Who Knows What Lurks in the Heart of Shadow? Valentine's Day is traditionally the day of paper hearts, candy, and lovers; in 1998, it will be a day of phat beats, maniacal scratching, and a collaboration between two of hip hop's finest innovators. On heart day 1998, DJ Shadow will release his second album, Pre-emptive Strike, a collection of rereleased import singles and a sprinkling of new songs; "Camel Bobsled Race," the slated first single, will feature San Francisco DJ Q-Bert. In 1996, the Davis-based DJ Shadow's debut LP, Endtroducing, reinvigorated withering hip hop with one experimental blow.
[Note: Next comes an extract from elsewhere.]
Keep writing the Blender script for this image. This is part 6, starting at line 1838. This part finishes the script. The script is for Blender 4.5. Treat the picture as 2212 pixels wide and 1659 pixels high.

His musical collages -- based entirely on rare samples -- spotlighted a thriving culture of turntablists, or DJs who use record players like traditional instruments, and widened the divide between commercial rap and underground hip hop. DJ Q-Bert, a member of the Invisibl Skratch Piklz DJ collective, dented contemporary hip hop with the scratching wizardry showcased on hip-hop cult fave Dr. Octagonecologyst. It's exactly this razor-sharp scratching that Q-Bert lends to Shadow's Pre-emptive Strike. Q-Bert says the two collaborated on "Camel Bobsled Race," a 30-minute single that weaves new inventive scratches into Shadow's older beats. "I took all the beats from Shadow's past releases and created a medley of instrumentals, throwing down scratches on top. Each of his beats has its own personality, so I developed unique scratches to fit each one." Q-Bert says the partnership stems from a friendship that goes back seven years. "I've been friends with Shadow since 1990. We met 'cause both of us were in the hip-hop DJ circuit and shared similar names at the time. I was in a collective called Shadow of the Prophet, which was changed to Invisibl Skratch Piklz when too many DJs with shadow names were on the scene." Shadow approached Q-Bert about the project last summer when both were hanging out. "Shadow came over one day and presented the idea. When I accepted, he handed me a stack of his old records and I went to it." (R.A.)

We Repeat, Hutchence Did Not Die of Autoerotic Asphyxiation Initial speculation that Mr. Hutchence could have died as a result of an auto-erotic game that went wrong was dismissed by police who implied they were treating the death as suicide. Later, a police statement said it was too early to reach any conclusions. -- The Ottawa Citizen.